• Problem description
Every line in the listing below from the one with "white = np.array((.90, .88, .86))*(1-.33*min(1, tan));" through the one with "c[i] = q*rng.uniform(.75, 1.08)*(.8" is to be reproduced exactly, both ends included; leave out the rest.

• Source data
- - -

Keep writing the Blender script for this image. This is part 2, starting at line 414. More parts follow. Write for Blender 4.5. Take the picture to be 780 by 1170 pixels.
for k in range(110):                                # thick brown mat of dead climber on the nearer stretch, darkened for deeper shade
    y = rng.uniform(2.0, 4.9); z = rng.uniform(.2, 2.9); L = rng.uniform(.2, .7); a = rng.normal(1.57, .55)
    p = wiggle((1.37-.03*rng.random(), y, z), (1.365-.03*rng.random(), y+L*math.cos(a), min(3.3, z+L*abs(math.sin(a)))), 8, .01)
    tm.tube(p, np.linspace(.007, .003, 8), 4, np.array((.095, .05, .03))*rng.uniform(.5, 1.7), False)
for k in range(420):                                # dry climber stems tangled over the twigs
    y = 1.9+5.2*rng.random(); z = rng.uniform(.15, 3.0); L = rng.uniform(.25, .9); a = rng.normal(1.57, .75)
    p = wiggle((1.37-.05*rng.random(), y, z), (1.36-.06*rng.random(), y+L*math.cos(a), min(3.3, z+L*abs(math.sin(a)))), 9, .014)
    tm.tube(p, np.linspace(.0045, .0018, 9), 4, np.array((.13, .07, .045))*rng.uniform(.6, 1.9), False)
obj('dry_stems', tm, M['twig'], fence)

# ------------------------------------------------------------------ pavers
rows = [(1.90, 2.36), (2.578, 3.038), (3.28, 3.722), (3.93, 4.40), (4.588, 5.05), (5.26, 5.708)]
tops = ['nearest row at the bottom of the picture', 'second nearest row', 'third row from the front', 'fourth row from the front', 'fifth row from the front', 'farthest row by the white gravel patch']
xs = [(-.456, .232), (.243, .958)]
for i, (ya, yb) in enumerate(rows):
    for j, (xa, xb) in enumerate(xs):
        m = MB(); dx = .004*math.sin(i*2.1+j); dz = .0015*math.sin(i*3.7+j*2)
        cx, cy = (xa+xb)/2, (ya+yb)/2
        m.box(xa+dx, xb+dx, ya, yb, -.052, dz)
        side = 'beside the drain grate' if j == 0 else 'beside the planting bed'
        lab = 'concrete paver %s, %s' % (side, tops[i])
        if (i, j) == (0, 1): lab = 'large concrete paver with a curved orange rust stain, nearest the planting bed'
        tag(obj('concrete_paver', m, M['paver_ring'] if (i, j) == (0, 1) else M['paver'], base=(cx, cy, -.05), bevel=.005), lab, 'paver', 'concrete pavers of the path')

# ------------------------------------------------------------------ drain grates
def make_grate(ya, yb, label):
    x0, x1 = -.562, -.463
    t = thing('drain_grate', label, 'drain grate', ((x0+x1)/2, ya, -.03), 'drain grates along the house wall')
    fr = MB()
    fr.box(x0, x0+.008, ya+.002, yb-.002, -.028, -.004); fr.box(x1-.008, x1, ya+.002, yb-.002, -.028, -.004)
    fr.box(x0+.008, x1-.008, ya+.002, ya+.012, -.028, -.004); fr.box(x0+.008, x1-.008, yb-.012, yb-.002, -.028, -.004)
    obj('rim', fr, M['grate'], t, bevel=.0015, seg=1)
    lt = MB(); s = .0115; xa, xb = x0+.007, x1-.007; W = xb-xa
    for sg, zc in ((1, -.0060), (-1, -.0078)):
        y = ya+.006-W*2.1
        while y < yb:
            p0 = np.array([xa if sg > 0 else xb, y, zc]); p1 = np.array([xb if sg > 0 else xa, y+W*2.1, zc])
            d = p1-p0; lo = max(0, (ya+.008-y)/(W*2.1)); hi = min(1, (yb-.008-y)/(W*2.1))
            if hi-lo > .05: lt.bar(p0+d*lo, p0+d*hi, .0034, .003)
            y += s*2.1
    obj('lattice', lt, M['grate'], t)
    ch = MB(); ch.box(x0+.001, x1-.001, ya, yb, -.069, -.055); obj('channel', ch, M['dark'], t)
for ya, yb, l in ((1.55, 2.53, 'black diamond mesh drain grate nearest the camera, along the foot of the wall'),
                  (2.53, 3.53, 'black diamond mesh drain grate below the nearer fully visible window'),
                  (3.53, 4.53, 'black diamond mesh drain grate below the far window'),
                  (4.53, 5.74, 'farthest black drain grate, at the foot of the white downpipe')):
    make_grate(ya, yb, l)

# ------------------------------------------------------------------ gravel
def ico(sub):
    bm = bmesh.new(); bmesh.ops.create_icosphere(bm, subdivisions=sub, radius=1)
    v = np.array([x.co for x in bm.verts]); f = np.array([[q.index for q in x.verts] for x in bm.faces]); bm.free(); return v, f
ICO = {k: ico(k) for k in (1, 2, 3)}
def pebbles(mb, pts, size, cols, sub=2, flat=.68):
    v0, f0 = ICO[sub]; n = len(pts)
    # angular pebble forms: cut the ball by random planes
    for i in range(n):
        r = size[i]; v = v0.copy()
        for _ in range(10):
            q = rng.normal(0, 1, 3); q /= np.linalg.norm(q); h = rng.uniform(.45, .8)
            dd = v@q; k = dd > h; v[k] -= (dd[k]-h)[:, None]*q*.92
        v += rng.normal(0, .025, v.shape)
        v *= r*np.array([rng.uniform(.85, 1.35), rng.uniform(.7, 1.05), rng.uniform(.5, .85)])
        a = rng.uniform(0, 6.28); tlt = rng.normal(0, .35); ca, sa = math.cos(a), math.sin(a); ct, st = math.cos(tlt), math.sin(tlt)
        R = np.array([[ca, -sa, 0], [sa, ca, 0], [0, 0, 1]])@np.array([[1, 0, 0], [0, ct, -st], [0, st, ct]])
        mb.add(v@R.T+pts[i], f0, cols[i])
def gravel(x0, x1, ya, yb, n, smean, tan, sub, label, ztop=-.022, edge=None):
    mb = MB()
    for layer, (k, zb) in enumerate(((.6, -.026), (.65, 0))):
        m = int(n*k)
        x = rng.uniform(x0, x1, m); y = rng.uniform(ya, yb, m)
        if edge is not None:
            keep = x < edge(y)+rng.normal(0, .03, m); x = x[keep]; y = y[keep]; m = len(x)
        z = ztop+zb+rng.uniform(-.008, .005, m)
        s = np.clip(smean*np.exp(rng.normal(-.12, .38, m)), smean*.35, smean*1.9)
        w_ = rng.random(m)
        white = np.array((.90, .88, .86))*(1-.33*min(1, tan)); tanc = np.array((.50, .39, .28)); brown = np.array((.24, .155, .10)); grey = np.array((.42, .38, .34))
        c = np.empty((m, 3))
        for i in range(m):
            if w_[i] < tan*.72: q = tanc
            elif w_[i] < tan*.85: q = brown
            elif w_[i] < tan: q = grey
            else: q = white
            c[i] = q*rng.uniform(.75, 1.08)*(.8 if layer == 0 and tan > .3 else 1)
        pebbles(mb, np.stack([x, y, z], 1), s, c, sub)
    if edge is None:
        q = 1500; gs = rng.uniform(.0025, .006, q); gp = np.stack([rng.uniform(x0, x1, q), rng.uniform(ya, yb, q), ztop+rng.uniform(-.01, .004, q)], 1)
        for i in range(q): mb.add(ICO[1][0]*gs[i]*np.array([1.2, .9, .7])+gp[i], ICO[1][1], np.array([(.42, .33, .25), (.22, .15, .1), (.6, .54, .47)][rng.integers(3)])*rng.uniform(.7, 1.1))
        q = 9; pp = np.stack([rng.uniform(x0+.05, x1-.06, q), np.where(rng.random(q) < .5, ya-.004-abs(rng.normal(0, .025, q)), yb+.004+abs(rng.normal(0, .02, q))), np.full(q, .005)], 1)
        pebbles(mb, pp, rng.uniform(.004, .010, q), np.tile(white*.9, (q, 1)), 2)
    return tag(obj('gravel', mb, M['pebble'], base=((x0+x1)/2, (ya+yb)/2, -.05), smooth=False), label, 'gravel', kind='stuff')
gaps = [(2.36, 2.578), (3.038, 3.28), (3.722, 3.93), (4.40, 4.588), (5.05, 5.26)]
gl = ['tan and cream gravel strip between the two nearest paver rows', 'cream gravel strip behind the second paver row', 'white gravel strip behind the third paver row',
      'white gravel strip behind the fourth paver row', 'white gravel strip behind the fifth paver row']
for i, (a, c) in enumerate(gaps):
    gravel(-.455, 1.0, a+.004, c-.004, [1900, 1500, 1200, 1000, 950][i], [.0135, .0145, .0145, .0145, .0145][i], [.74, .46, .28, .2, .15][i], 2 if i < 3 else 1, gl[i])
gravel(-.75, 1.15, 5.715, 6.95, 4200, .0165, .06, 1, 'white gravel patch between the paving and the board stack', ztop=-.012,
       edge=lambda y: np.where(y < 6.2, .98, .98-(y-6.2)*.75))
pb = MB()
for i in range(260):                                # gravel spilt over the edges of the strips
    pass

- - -

• Solution for this task
        white = np.array((.90, .88, .86))*(1-.33*min(1, tan)); tanc = np.array((.50, .39, .28)); brown = np.array((.24, .155, .10)); grey = np.array((.42, .38, .34))
        c = np.empty((m, 3))
        for i in range(m):
            if w_[i] < tan*.72: q = tanc
            elif w_[i] < tan*.85: q = brown
            elif w_[i] < tan: q = grey
            else: q = white
            c[i] = q*rng.uniform(.75, 1.08)*(.8 if layer == 0 and tan > .3 else 1)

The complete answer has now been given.